[Collected material]
----
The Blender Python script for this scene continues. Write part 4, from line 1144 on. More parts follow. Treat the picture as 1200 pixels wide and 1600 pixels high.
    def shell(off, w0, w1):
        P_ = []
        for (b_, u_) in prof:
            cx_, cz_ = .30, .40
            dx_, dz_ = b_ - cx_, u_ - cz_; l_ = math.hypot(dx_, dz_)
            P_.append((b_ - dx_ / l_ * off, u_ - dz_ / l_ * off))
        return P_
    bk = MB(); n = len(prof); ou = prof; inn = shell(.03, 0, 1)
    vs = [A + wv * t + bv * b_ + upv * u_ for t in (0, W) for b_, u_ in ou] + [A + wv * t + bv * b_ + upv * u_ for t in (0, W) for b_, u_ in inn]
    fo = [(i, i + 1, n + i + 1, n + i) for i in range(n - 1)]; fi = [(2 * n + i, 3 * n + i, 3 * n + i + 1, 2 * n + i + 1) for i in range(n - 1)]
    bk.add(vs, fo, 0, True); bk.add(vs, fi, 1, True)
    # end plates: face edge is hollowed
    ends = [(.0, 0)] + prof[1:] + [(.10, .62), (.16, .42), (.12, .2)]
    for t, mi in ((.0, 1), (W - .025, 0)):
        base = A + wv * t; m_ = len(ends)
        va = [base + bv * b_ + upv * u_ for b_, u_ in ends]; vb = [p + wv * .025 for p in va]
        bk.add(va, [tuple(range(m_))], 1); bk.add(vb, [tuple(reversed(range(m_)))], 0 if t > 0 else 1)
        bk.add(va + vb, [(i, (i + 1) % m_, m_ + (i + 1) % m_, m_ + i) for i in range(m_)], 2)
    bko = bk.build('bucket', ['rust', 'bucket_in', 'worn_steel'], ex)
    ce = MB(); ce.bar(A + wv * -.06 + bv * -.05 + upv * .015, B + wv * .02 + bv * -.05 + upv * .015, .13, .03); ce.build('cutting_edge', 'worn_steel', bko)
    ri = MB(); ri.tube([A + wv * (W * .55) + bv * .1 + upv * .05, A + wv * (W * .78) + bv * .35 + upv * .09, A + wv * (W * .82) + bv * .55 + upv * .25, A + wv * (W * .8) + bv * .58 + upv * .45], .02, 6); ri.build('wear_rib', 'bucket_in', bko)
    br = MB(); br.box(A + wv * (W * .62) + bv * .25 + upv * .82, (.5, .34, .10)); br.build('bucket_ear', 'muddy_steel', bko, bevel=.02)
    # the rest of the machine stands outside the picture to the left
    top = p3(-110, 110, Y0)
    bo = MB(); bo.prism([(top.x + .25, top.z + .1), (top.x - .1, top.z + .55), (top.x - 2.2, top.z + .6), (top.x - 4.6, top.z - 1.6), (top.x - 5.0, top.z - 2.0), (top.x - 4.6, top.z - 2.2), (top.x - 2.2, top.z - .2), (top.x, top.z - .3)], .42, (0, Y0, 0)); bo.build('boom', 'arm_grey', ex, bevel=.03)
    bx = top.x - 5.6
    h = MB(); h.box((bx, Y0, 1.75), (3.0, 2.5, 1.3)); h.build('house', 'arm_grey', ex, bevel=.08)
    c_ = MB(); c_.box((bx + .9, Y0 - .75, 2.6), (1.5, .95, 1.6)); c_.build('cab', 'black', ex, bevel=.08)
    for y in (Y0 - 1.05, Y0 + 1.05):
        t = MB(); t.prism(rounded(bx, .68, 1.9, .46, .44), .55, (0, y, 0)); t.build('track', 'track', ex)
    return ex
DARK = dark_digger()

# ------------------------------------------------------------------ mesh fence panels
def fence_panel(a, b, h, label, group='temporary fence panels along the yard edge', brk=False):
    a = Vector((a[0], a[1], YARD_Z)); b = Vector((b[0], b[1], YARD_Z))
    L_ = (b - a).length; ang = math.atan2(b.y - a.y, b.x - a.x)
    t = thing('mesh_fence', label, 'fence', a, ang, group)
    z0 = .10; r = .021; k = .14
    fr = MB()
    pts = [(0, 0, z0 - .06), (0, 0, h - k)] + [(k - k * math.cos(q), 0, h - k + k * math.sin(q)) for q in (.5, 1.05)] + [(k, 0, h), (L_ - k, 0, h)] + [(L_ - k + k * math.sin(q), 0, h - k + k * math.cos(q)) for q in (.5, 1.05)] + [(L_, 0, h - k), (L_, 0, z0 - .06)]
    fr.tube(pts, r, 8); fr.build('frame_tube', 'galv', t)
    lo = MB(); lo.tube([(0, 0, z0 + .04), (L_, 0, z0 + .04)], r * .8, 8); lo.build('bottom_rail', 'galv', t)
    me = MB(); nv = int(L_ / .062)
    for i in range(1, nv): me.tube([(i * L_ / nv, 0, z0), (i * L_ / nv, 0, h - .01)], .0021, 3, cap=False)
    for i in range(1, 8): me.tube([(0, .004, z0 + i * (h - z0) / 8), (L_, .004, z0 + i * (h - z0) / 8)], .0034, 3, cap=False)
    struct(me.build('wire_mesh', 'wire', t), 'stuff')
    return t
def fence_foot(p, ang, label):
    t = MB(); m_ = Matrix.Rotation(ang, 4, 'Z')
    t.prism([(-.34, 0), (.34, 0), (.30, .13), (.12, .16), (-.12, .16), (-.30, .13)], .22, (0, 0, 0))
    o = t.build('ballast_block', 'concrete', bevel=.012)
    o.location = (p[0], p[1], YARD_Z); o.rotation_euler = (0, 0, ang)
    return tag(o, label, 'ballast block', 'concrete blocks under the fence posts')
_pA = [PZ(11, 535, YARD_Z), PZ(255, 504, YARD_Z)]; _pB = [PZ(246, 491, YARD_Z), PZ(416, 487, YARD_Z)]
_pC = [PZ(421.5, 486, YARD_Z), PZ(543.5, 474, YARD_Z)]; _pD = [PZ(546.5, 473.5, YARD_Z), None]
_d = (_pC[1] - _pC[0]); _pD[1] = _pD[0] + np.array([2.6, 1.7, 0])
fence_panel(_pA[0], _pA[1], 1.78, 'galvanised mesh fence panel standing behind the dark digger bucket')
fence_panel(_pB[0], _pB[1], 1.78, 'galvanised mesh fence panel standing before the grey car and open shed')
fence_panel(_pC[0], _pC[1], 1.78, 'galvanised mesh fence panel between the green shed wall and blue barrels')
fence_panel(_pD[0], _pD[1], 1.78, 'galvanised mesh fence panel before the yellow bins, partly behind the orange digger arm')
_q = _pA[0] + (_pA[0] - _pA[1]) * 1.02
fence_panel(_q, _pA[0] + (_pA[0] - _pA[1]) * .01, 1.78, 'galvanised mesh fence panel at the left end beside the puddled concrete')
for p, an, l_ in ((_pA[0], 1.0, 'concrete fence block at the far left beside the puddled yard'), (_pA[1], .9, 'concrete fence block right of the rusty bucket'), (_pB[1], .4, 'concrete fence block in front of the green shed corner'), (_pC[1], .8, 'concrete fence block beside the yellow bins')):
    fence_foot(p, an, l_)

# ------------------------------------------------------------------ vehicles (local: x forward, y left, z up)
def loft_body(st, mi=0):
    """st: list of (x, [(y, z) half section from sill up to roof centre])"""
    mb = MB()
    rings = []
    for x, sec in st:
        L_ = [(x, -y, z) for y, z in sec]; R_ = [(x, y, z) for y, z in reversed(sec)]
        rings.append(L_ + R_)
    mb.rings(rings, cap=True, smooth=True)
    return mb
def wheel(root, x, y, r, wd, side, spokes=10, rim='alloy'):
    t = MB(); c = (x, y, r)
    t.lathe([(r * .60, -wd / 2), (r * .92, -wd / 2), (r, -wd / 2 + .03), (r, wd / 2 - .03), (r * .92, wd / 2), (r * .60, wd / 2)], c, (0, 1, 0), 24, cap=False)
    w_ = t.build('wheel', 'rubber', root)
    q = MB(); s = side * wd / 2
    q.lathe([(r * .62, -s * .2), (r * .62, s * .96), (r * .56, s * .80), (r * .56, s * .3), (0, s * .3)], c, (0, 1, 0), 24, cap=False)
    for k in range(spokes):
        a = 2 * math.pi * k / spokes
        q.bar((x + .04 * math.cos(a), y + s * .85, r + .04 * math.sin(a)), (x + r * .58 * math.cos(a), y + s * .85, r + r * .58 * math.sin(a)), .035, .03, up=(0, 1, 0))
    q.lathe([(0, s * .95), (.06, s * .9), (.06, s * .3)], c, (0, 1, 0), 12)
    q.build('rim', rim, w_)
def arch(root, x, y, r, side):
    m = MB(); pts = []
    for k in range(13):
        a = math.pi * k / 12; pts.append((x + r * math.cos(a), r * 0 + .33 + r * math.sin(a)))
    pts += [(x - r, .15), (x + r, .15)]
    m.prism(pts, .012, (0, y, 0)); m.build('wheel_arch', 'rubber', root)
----
[Problem statement] Count how many lines of the data include the word "from". Your reply should be that number alone.

[Result of this exercise] 2